The particulars: Borg won the match in five sets, taking the final stanza 8-6 to notch his fifth consecutive Wimbledon crown. But what stands out in most minds, of course, is the fourth-set tiebreaker, won by McEnroe. It was a tiebreaker that required 34 points and 22 minutes of play. It caught everyone who saw it utterly spellbound and left them completely spent. It was hard enough as a spectator to carry on to a fifth set; how Borg and McEnroe managed to answer the bell, and managed to keep up the quality, still reels the mind.

Of course, the numbers hardly begin to tell the story, and words are not much better. If you have been living under an exceptionally large boulder all these years and have never seen a tape of the match, do yourself the favour. Suffice it to say, it was simply a day on which two of the game's greatest players happened to play what can fairly be called the matches of their lives, and happened to do so while playing against one another. The result was several hours of the most brilliant tennis imaginable, tennis that only got better as the match got tighter.

The match was an instant classic, of course, and as the years have gone by, it has loomed ever larger in the sport's collective memory - and not just because it was such a thrill to watch. It is also because that kind of artful tennis does not get played any more. Wood racquets have given way to graphite ones, soft, rally-friendly balls have given way to fuzzy hand grenades, and players drawn on a human scale have given way to Goliaths. Back in 1980, finesse was the coin of the realm in tennis, and that is certainly no longer the case.

Memories of the Borg-McEnroe match also have a bittersweet edge because their rivalry proved to be such a fleeting one. Indeed, they met only three more times in grand slam finals: at the 1980 US Open, at Wimbledon again in 1981, and at the US Open again in 1981. McEnroe won all three matches, and it was his five-set victory at the 1981 Open, a tournament that had bedeviled Borg throughout his career, that drove the Swedish icon into early retirement.

With five Wimbledon titles and six French Open crowns, Borg had already secured himself a place among the all-time greats. And yet he was still just 25, presumably with more sublime tennis to be played, and it is hard not feel a tinge of regret at his hasty departure from the game, and particularly in light of the impact it had on McEnroe.

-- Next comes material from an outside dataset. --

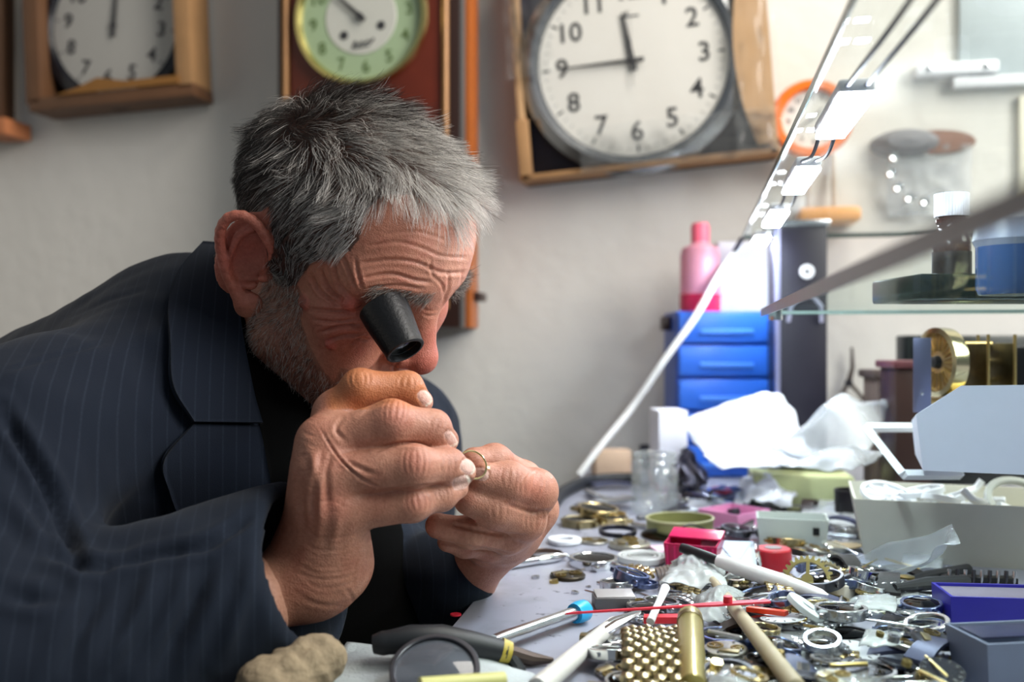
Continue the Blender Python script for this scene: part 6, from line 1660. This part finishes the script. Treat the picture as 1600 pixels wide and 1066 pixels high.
# ------------------------------------------------------------------ the loose heap of watch parts
rh = random.Random(21)
USED = set()
def rel(px, py, base):
    for ax_, ay_, sh in sorted(ANCH, key=lambda a: (a[0] - px) ** 2 + 3 * (a[1] - py) ** 2)[:14]:
        dx, dy = px - ax_, py - ay_
        w = ('right of' if dx > 0 else 'left of') if abs(dx) > 1.6 * abs(dy) else ('in front of' if dy > 0 else 'behind')
        lb = f'{base} {w} the {sh}'
        if lb not in USED and len(lb.split()) <= 16: USED.add(lb); return lb
    return f'{base} in the heap'
SEEN = []
def free_spot(poly, mind):
    for _ in range(60):
        xs = [p[0] for p in poly]; ys = [p[1] for p in poly]
        x, y = rh.uniform(min(xs), max(xs)), rh.uniform(min(ys), max(ys))
        if in_poly(np.array([[x, y]]), poly)[0] and all((x - a) ** 2 + 2.2 * (y - b) ** 2 > mind ** 2 for a, b in SEEN):
            SEEN.append((x, y)); return x, y
    return None
LEATH = mat('black_leather', srgb(30, 26, 26), .5, var=.2, scale=200, bump=.2)
BLUEST = mat('blued_steel', srgb(120, 132, 168), .25, .9, var=.2, scale=150)
PEARL = mat('pearl_dial', srgb(208, 210, 216), .25, var=.05); DARKD = mat('dark_dial', srgb(36, 38, 48), .25, var=.1); GREEND = mat('green_dial', srgb(120, 122, 80), .4, var=.1)
CASES = [('steel', STEEL), ('steel', STEEL), ('chrome', CHROME), ('chrome', CHROME), ('dark steel', DSTEEL), ('gold', GOLD), ('blued steel', BLUEST)]
def filler(kind, px, py, lay):
    s_ = Tscale(px, py); dz = lay + .0006
    tx, ty, rz = rh.uniform(-.25, .25) * (1 if lay else .3), rh.uniform(-.25, .25) * (1 if lay else .3), rh.uniform(0, 6.28)
    if lay == 0: dz += .003
    if kind == 'case':
        nm, m_ = rh.choice(CASES); dn, d_ = rh.choice([('pale', PEARL), ('dark', DARKD), ('cream', MATS['dial_cream'])])
        watch('watch_case', rel(px, py, f'loose {nm} watch case with {dn} dial'), px, py, rh.uniform(.011, .017), rh.uniform(.005, .008), m_, d_, dz, rz, tx, ty, hands=rh.random() < .5, group='loose watch cases in the heap')
    elif kind == 'movement':
        movement('watch_movement', rel(px, py, 'loose round watch movement'), px, py, rh.uniform(.010, .014), rh.uniform(.004, .006), rh.choice([MATS['nickel'], MATS['nickel2'], MATS['black_plate'], DSTEEL]), dz, rz, tx, group='loose movements in the heap')
    elif kind == 'ring':
        nm, m_ = rh.choice(CASES + [('white', WHITEP), ('black', BLACKP)]); r = rh.uniform(.009, .016)
        o = ring_mb(r, r * rh.uniform(.72, .9), rh.uniform(.0015, .004), 30).build('bezel_ring', m_); solo(o, rel(px, py, f'loose {nm} bezel ring'), 'ring', px, py, dz, rz, tx, ty, 'loose bezel rings in the heap')
    elif kind == 'dial':
        nm, m_ = rh.choice([('pale', PEARL), ('dark', DARKD), ('olive', GREEND), ('gold', GOLD)]); r = rh.uniform(.010, .015)
        o = put('watch_dial', rel(px, py, f'loose round {nm} watch dial'), 'watch dial', px, py, dz, rz, 'loose dials in the heap', tx, ty)
        disc_mb(r, .0008, 28).build('plate', m_, o)
        for k in range(12): MB().box((0, r * .82, .0009), (r * .06, r * .2, .0003), Matrix.Rotation(k * math.pi / 6, 4, 'Z')).build('hour_mark', INK if m_ is not DARKD else STEEL, o, smooth=0)
    elif kind == 'link':
        a = rh.uniform(0, 3.14); L_ = rh.uniform(.03, .055); p = T(px, py, dz + .002); d = Vector((math.cos(a), math.sin(a), 0)) * L_ / 2
        nm, m_ = rh.choice([('steel', STEEL), ('steel', STEEL), ('gold', GOLD), ('dark steel', DSTEEL)])
        bracelet('bracelet_piece', rel(px, py, f'short piece of {nm} link bracelet'), [p - d, p + Vector((d.y * .25, -d.x * .25, .003)), p + d], rh.uniform(.012, .02), m_, 3, .0028, pitch=.005, group='bracelet pieces in the heap')
    elif kind == 'gear':
        r = rh.uniform(.006, .012); o = gear_mb(r, 24, r * .09, .0012, .2, 4).build('loose_gear', rh.choice([BRASS, STEEL, DSTEEL, STEEL])); solo(o, rel(px, py, 'small loose toothed wheel'), 'gear', px, py, dz, rz, tx, ty, 'loose wheels in the heap')
    elif kind == 'strap':
        L_ = rh.uniform(.035, .06); b = rh.uniform(.004, .010)
        mb = MB(); n = 10; w = .008
        vs = []
        for i in range(n + 1):
            u = i / n; x = (u - .5) * L_; z = b * 4 * u * (1 - u); ww = w * (1 - .25 * u)
            vs += [(x, -ww, z), (x, ww, z), (x, ww, z + .0022), (x, -ww, z + .0022)]
        fs = [(4 * i + k, 4 * i + (k + 1) % 4, 4 * i + 4 + (k + 1) % 4, 4 * i + 4 + k) for i in range(n) for k in range(4)] + [(3, 2, 1, 0), (4 * n, 4 * n + 1, 4 * n + 2, 4 * n + 3)]
        nm, m_ = rh.choice([('black leather', LEATH), ('brown leather', WOODD), ('grey rubber', MATS['slate'])])
        o = mb.add(vs, fs).build('watch_strap', m_); solo(o, rel(px, py, f'piece of {nm} watch strap'), 'watch strap', px, py, dz, rz, 0, 0, 'strap pieces in the heap')
    elif kind == 'crystal':
        r = rh.uniform(.011, .017); o = MB().lathe([(0, .003), (r * .5, .0027), (r * .9, .0012), (r, 0), (r * .97, -.0004), (r * .6, .0016), (0, .002)], 30).build('watch_crystal', JARC); solo(o, rel(px, py, 'loose clear watch crystal'), 'watch crystal', px, py, dz + .001, rz, tx, ty, 'loose crystals in the heap')
    elif kind == 'back':
        r = rh.uniform(.011, .016); nm, m_ = rh.choice(CASES); o = MB().lathe([(0, .0018), (r * .7, .0018), (r * .76, .0012), (r * .9, .0012), (r, .0004), (r, 0), (0, 0)], 30).build('case_back', m_); solo(o, rel(px, py, f'loose {nm} watch back'), 'case back', px, py, dz, rz, tx, ty, 'loose case backs in the heap')
    elif kind == 'pin':
        L_ = rh.uniform(.015, .04); nm, m_ = rh.choice([('steel', STEEL), ('brass', BRASS), ('dark', DSTEEL)]); r = rh.uniform(.0006, .0016)
        o = MB().lathe([(0, 0), (r, 0), (r, L_ * .96), (r * .5, L_), (0, L_)], 8, TR((-L_ / 2, 0, r), ry=rd(90))).build('spring_bar', m_); solo(o, rel(px, py, f'thin loose {nm} rod'), 'rod', px, py, dz, rz, 0, 0, 'loose rods in the heap')
    elif kind == 'crown':
        r = rh.uniform(.002, .0035); o = gear_mb(r, 12, r * .15, r * 1.2, .5, 2).build('watch_crown', rh.choice([STEEL, BRASS, GOLD])); solo(o, rel(px, py, 'tiny loose ribbed crown'), 'crown', px, py, dz, rz, tx, ty, 'tiny crowns in the heap')
    elif kind == 'film':
        o = crumple('film_scrap', CRINK, [(px - 34, py + 10), (px + 30, py + 14), (px + 34, py - 12), (px - 28, py - 14)], lay, .004, rh.randint(60, 900), 16, h0=.005, fold=22, dome=.003); tag(o, rel(px, py, 'scrap of crinkled clear film'), 'film', 'film scraps in the heap')
FRONT = [(1110, 1000), (1180, 905), (1330, 905), (1470, 925), (1460, 985), (1500, 1066), (1440, 1100), (1050, 1100), (1100, 1040)]
FRONT2 = [(935, 1100), (950, 1030), (985, 975), (1060, 985), (1100, 1040), (1060, 1100)]
MIDZ = [(940, 930), (985, 890), (1060, 905), (1180, 900), (1180, 935), (1050, 945), (1010, 965)]
BACKZ = [(1030, 800), (1075, 780), (1180, 795), (1330, 830), (1345, 870), (1300, 905), (1250, 875), (1190, 840), (1080, 830)]
RIGHT = [(1180, 905), (1360, 880), (1440, 925), (1460, 960), (1300, 960), (1180, 940)]
def fill(poly, n, mind, kinds, layers):
    SEEN.clear()
    for i in range(n):
        q = free_spot(poly, mind)
        if q is None: continue
        filler(rh.choice(kinds), q[0], q[1], rh.choice(layers))
BIG = ['case', 'case', 'case', 'ring', 'back', 'movement', 'dial', 'link', 'strap', 'crystal', 'pin', 'back', 'case', 'dial', 'movement', 'film']
fill(FRONT, 46, 34, BIG, (0, 0)); fill(FRONT, 46, 34, BIG, (.008, .014))
fill(FRONT, 30, 24, ['pin', 'gear', 'crown', 'ring', 'crown'], (.016, .02))
fill(FRONT2, 22, 28, ['case', 'back', 'link', 'strap', 'pin', 'movement', 'ring'], (0, .006))
fill(MIDZ, 24, 20, ['case', 'ring', 'movement', 'gear', 'pin', 'back', 'crown', 'link'], (0, .005))
fill(BACKZ, 34, 20, ['case', 'ring', 'strap', 'dial', 'movement', 'pin', 'back', 'crystal', 'strap'], (0, .004))
fill(RIGHT, 30, 24, BIG, (0, .006)); fill(RIGHT, 16, 24, ['case', 'pin', 'gear', 'crystal', 'link', 'ring'], (.01, .012))
BACK2 = [(1040, 775), (1110, 760), (1160, 770), (1150, 795), (1060, 800)]
fill(BACK2, 14, 16, ['case', 'ring', 'back', 'gear', 'link', 'pin'], (0, .005))
EDGEZ = [(1190, 795), (1290, 795), (1340, 815), (1335, 845), (1300, 850), (1295, 815)]
fill(EDGEZ, 14, 18, ['strap', 'strap', 'case', 'back', 'dial', 'film'], (0, .004))
LEFTZ = [(830, 905), (960, 865), (1000, 880), (960, 930), (900, 935)]
fill(LEFTZ, 9, 22, ['crown', 'pin', 'crown'], (-.002, -.002))
CREVZ = [(1300, 905), (1400, 880), (1460, 890), (1460, 930), (1330, 930)]
fill(CREVZ, 14, 22, ['strap', 'case', 'link', 'pin', 'film'], (0, .005))
o = disc_mb(.016, .001, 30).build('gold_disc', mat('pale_gold_disc', srgb(206, 184, 140), .35, .7, var=.1)); solo(o, 'pale gold disc right of the milky white tray', 'disc', 1318, 852, .004)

In retrospect, it is clear Borg's retirement was a severe blow for McEnroe. It is often noted that, when Borg was on the opposite side of the net, the normally combustive McEnroe behaved like a choirboy. Indeed, Borg was the only opponent consistently spared his histrionics. McEnroe respected Borg in a way that he respected no one else, but there may have been more to it than that; perhaps, in some subconscious way, McEnroe also knew that he needed Borg - that Borg was the only opponent who could truly motivate him and coax the best out of his game.

McEnroe went on to win only three more grand slam titles, which is something of a minor tragedy when you consider the talent he possessed. (It is hardly going out on a ledge to say that he may have been the single most naturally gifted player ever to pick up a tennis racquet). True, the game changed on McEnroe in the mid-1980s, with the arrival of Ivan Lendl and power tennis, but had Borg stuck around a little longer, McEnroe might have written an even bigger place for himself in the history books.

Compelling stories will be written at this year's Wimbledon; the tournament seldom lacks for drama - but just never anything quite as dramatic as what was seen on Centre Court that mythical Saturday afternoon 25 years ago. It is one memory worth wallowing in.